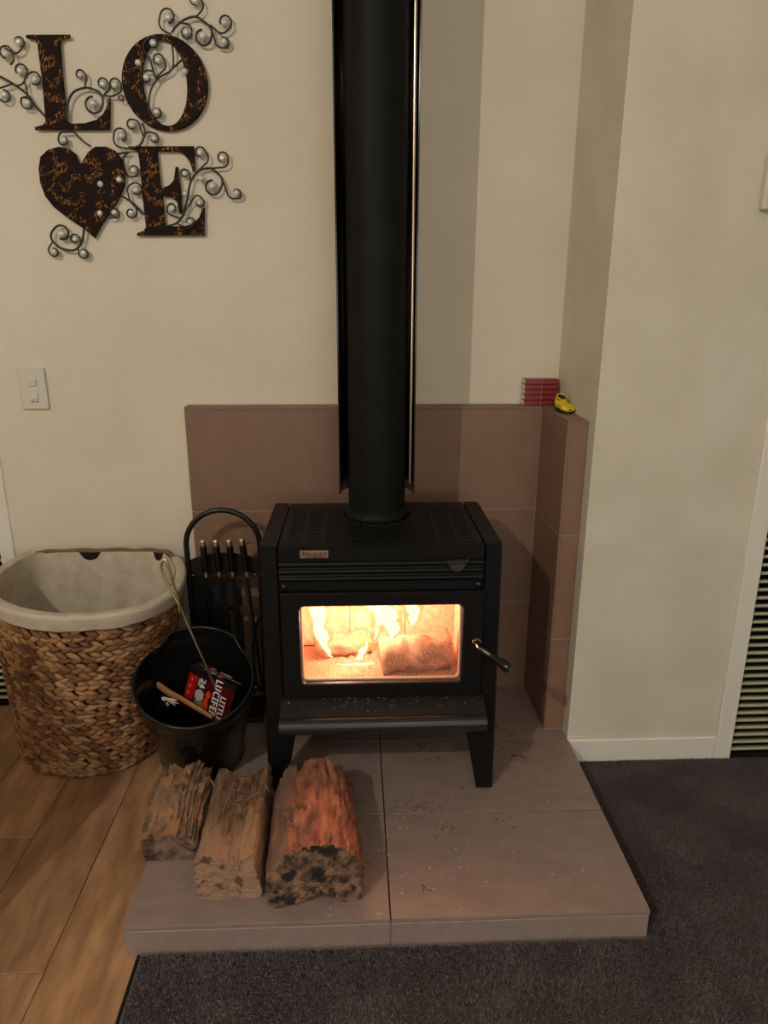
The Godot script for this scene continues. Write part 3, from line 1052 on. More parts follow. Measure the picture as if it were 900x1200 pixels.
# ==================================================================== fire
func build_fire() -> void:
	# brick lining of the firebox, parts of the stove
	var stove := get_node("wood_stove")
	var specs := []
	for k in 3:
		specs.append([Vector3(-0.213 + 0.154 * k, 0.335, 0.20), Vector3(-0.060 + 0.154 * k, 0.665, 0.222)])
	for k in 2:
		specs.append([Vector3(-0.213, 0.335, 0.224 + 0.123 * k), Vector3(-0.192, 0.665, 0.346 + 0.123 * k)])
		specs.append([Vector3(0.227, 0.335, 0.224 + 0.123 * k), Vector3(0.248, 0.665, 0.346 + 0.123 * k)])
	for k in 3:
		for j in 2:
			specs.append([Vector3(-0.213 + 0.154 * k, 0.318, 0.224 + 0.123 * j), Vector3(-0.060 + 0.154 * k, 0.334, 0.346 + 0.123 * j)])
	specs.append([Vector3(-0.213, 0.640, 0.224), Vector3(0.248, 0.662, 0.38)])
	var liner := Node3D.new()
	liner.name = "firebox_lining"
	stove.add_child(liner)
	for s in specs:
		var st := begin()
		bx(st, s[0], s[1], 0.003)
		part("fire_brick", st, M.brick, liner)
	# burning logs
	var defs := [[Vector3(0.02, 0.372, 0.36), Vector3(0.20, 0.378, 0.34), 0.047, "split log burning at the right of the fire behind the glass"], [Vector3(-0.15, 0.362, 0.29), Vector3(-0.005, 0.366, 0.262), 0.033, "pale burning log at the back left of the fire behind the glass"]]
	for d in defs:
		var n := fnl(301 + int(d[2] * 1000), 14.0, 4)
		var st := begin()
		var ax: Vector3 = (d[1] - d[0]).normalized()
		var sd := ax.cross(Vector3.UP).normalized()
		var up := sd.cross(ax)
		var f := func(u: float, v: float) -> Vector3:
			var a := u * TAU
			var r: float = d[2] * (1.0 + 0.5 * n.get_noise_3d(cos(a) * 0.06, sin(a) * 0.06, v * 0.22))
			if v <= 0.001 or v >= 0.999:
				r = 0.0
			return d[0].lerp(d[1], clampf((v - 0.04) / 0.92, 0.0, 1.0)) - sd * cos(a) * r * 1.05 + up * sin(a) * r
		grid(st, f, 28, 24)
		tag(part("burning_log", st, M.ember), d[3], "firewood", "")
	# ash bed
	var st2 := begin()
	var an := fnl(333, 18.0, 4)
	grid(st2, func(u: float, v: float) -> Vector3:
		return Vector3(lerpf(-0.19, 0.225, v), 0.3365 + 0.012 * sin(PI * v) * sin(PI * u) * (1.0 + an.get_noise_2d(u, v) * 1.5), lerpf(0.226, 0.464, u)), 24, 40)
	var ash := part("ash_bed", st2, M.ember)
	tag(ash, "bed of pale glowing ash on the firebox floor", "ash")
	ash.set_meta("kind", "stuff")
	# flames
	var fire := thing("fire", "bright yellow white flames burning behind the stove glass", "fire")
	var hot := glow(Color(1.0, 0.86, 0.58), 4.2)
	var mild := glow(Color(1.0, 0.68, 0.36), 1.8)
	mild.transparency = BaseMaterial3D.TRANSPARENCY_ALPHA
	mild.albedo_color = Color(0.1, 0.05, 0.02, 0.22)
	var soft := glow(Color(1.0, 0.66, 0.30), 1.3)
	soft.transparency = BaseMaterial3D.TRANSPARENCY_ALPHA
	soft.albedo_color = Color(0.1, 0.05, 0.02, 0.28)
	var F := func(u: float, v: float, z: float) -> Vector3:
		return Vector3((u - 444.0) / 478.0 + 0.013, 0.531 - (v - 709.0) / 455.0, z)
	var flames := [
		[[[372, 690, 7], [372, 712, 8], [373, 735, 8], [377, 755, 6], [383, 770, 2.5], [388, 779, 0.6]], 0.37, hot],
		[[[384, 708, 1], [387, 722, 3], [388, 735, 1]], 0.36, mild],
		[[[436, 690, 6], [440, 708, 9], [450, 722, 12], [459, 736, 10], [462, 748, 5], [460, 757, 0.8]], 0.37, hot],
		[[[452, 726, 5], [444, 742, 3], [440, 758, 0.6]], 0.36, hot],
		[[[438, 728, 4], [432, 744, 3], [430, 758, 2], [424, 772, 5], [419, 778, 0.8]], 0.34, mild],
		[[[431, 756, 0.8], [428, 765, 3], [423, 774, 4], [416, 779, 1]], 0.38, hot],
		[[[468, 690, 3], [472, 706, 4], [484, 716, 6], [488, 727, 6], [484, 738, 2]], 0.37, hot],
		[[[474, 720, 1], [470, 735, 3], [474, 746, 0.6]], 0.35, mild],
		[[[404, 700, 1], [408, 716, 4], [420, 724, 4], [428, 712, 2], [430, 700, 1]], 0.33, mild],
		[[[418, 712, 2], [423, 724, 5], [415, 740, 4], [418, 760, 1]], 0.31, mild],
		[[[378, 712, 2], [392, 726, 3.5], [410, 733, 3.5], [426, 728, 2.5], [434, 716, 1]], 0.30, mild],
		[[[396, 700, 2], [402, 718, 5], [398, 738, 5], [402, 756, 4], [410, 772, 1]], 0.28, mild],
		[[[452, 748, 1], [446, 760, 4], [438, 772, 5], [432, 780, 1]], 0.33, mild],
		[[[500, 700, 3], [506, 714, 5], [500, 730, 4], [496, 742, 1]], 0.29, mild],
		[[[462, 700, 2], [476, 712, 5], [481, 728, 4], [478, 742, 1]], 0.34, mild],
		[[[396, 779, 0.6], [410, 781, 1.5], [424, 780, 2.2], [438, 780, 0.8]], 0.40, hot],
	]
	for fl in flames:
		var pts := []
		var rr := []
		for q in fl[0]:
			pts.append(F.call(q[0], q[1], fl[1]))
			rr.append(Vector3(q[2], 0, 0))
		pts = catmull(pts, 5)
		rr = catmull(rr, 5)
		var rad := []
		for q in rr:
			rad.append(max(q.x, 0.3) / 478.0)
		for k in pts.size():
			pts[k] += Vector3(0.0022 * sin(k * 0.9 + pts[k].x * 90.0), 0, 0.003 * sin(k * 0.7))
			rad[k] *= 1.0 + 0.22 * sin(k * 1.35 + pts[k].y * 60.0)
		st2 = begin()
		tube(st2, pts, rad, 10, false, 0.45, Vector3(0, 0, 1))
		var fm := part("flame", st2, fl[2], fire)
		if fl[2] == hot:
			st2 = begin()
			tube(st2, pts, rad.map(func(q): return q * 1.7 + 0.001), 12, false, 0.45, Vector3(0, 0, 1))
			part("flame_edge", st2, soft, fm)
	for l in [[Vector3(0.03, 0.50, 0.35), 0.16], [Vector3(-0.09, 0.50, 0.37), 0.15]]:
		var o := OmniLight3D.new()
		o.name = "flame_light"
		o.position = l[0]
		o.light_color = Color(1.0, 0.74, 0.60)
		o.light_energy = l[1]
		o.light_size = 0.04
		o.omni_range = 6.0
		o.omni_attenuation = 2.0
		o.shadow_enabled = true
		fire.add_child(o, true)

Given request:
In your copy of the listing above, reproduce each line exactly and omit all pictures.

Answer for this exercise:
The Godot script for this scene continues. Write part 3, from line 1052 on. More parts follow. Measure the picture as if it were 900x1200 pixels.
# ==================================================================== fire
func build_fire() -> void:
	# brick lining of the firebox, parts of the stove
	var stove := get_node("wood_stove")
	var specs := []
	for k in 3:
		specs.append([Vector3(-0.213 + 0.154 * k, 0.335, 0.20), Vector3(-0.060 + 0.154 * k, 0.665, 0.222)])
	for k in 2:
		specs.append([Vector3(-0.213, 0.335, 0.224 + 0.123 * k), Vector3(-0.192, 0.665, 0.346 + 0.123 * k)])
		specs.append([Vector3(0.227, 0.335, 0.224 + 0.123 * k), Vector3(0.248, 0.665, 0.346 + 0.123 * k)])
	for k in 3:
		for j in 2:
			specs.append([Vector3(-0.213 + 0.154 * k, 0.318, 0.224 + 0.123 * j), Vector3(-0.060 + 0.154 * k, 0.334, 0.346 + 0.123 * j)])
	specs.append([Vector3(-0.213, 0.640, 0.224), Vector3(0.248, 0.662, 0.38)])
	var liner := Node3D.new()
	liner.name = "firebox_lining"
	stove.add_child(liner)
	for s in specs:
		var st := begin()
		bx(st, s[0], s[1], 0.003)
		part("fire_brick", st, M.brick, liner)
	# burning logs
	var defs := [[Vector3(0.02, 0.372, 0.36), Vector3(0.20, 0.378, 0.34), 0.047, "split log burning at the right of the fire behind the glass"], [Vector3(-0.15, 0.362, 0.29), Vector3(-0.005, 0.366, 0.262), 0.033, "pale burning log at the back left of the fire behind the glass"]]
	for d in defs:
		var n := fnl(301 + int(d[2] * 1000), 14.0, 4)
		var st := begin()
		var ax: Vector3 = (d[1] - d[0]).normalized()
		var sd := ax.cross(Vector3.UP).normalized()
		var up := sd.cross(ax)
		var f := func(u: float, v: float) -> Vector3:
			var a := u * TAU
			var r: float = d[2] * (1.0 + 0.5 * n.get_noise_3d(cos(a) * 0.06, sin(a) * 0.06, v * 0.22))
			if v <= 0.001 or v >= 0.999:
				r = 0.0
			return d[0].lerp(d[1], clampf((v - 0.04) / 0.92, 0.0, 1.0)) - sd * cos(a) * r * 1.05 + up * sin(a) * r
		grid(st, f, 28, 24)
		tag(part("burning_log", st, M.ember), d[3], "firewood", "")
	# ash bed
	var st2 := begin()
	var an := fnl(333, 18.0, 4)
	grid(st2, func(u: float, v: float) -> Vector3:
		return Vector3(lerpf(-0.19, 0.225, v), 0.3365 + 0.012 * sin(PI * v) * sin(PI * u) * (1.0 + an.get_noise_2d(u, v) * 1.5), lerpf(0.226, 0.464, u)), 24, 40)
	var ash := part("ash_bed", st2, M.ember)
	tag(ash, "bed of pale glowing ash on the firebox floor", "ash")
	ash.set_meta("kind", "stuff")
	# flames
	var fire := thing("fire", "bright yellow white flames burning behind the stove glass", "fire")
	var hot := glow(Color(1.0, 0.86, 0.58), 4.2)
	var mild := glow(Color(1.0, 0.68, 0.36), 1.8)
	mild.transparency = BaseMaterial3D.TRANSPARENCY_ALPHA
	mild.albedo_color = Color(0.1, 0.05, 0.02, 0.22)
	var soft := glow(Color(1.0, 0.66, 0.30), 1.3)
	soft.transparency = BaseMaterial3D.TRANSPARENCY_ALPHA
	soft.albedo_color = Color(0.1, 0.05, 0.02, 0.28)
	var F := func(u: float, v: float, z: float) -> Vector3:
		return Vector3((u - 444.0) / 478.0 + 0.013, 0.531 - (v - 709.0) / 455.0, z)
	var flames := [
		[[[372, 690, 7], [372, 712, 8], [373, 735, 8], [377, 755, 6], [383, 770, 2.5], [388, 779, 0.6]], 0.37, hot],
		[[[384, 708, 1], [387, 722, 3], [388, 735, 1]], 0.36, mild],
		[[[436, 690, 6], [440, 708, 9], [450, 722, 12], [459, 736, 10], [462, 748, 5], [460, 757, 0.8]], 0.37, hot],
		[[[452, 726, 5], [444, 742, 3], [440, 758, 0.6]], 0.36, hot],
		[[[438, 728, 4], [432, 744, 3], [430, 758, 2], [424, 772, 5], [419, 778, 0.8]], 0.34, mild],
		[[[431, 756, 0.8], [428, 765, 3], [423, 774, 4], [416, 779, 1]], 0.38, hot],
		[[[468, 690, 3], [472, 706, 4], [484, 716, 6], [488, 727, 6], [484, 738, 2]], 0.37, hot],
		[[[474, 720, 1], [470, 735, 3], [474, 746, 0.6]], 0.35, mild],
		[[[404, 700, 1], [408, 716, 4], [420, 724, 4], [428, 712, 2], [430, 700, 1]], 0.33, mild],
		[[[418, 712, 2], [423, 724, 5], [415, 740, 4], [418, 760, 1]], 0.31, mild],
		[[[378, 712, 2], [392, 726, 3.5], [410, 733, 3.5], [426, 728, 2.5], [434, 716, 1]], 0.30, mild],
		[[[396, 700, 2], [402, 718, 5], [398, 738, 5], [402, 756, 4], [410, 772, 1]], 0.28, mild],
		[[[452, 748, 1], [446, 760, 4], [438, 772, 5], [432, 780, 1]], 0.33, mild],
		[[[500, 700, 3], [506, 714, 5], [500, 730, 4], [496, 742, 1]], 0.29, mild],
		[[[462, 700, 2], [476, 712, 5], [481, 728, 4], [478, 742, 1]], 0.34, mild],
		[[[396, 779, 0.6], [410, 781, 1.5], [424, 780, 2.2], [438, 780, 0.8]], 0.40, hot],
	]
	for fl in flames:
		var pts := []
		var rr := []
		for q in fl[0]:
			pts.append(F.call(q[0], q[1], fl[1]))
			rr.append(Vector3(q[2], 0, 0))
		pts = catmull(pts, 5)
		rr = catmull(rr, 5)
		var rad := []
		for q in rr:
			rad.append(max(q.x, 0.3) / 478.0)
		for k in pts.size():
			pts[k] += Vector3(0.0022 * sin(k * 0.9 + pts[k].x * 90.0), 0, 0.003 * sin(k * 0.7))
			rad[k] *= 1.0 + 0.22 * sin(k * 1.35 + pts[k].y * 60.0)
		st2 = begin()
		tube(st2, pts, rad, 10, false, 0.45, Vector3(0, 0, 1))
		var fm := part("flame", st2, fl[2], fire)
		if fl[2] == hot:
			st2 = begin()
			tube(st2, pts, rad.map(func(q): return q * 1.7 + 0.001), 12, false, 0.45, Vector3(0, 0, 1))
			part("flame_edge", st2, soft, fm)
	for l in [[Vector3(0.03, 0.50, 0.35), 0.16], [Vector3(-0.09, 0.50, 0.37), 0.15]]:
		var o := OmniLight3D.new()
		o.name = "flame_light"
		o.position = l[0]
		o.light_color = Color(1.0, 0.74, 0.60)
		o.light_energy = l[1]
		o.light_size = 0.04
		o.omni_range = 6.0
		o.omni_attenuation = 2.0
		o.shadow_enabled = true
		fire.add_child(o, true)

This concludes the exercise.